Although audio and video documenting the paranormal activities exist, “Philip” never appeared to the subjects. The psychologist overseeing the experiments, Joel Whitton, concluded that it was a subconscious defense mechanism created by the test subjects that caused them to regress to a child-like mentality.

‘When the Lights Went Out’

This 2012 horror flick is loosely based on a haunting at 30 East Drive in Pontefract, West Yorkshire, England at the home of Joe and Jean Pritchard. Best known as the “Black Monk of Pontefract,” the alleged supernatural disturbances by a poltergeist — nicknamed “Mr. Nobody” and “Fred” — took place between 1966 and 1969 and included throwing objects around and creating puddles of water.
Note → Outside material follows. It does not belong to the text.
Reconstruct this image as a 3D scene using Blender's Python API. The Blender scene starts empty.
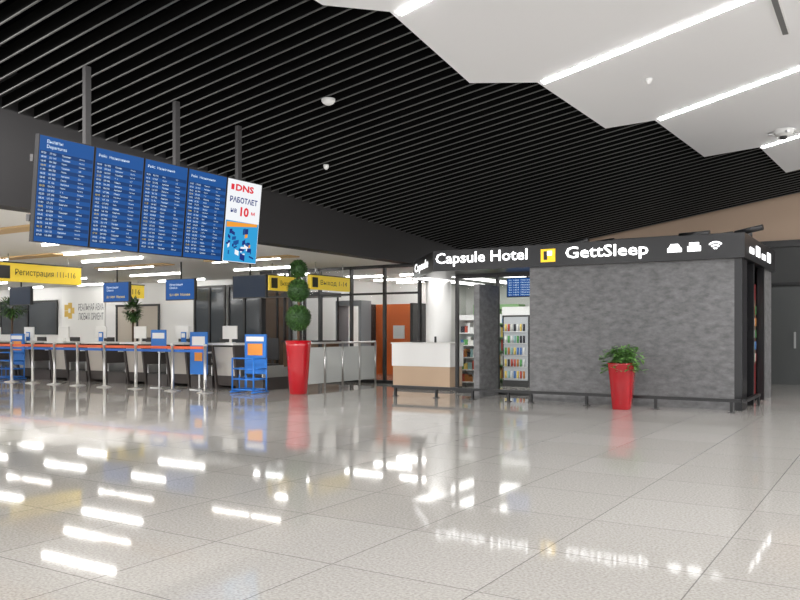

While son Philip was initially the target of the entity, Pritchards’ daughter was dragged upstairs by the neck in one event, and pinned by furniture including her own mattress in another. Supposedly, the family was advised to hang garlic around their home and the activity ceased, but similar events were reported at a nearby home on the same property. It was a local tale until a 1981 book put it on the radar of paranormal enthusiasts. Photographic evidence and unusual activity has been recorded by people who continue to flock to the site.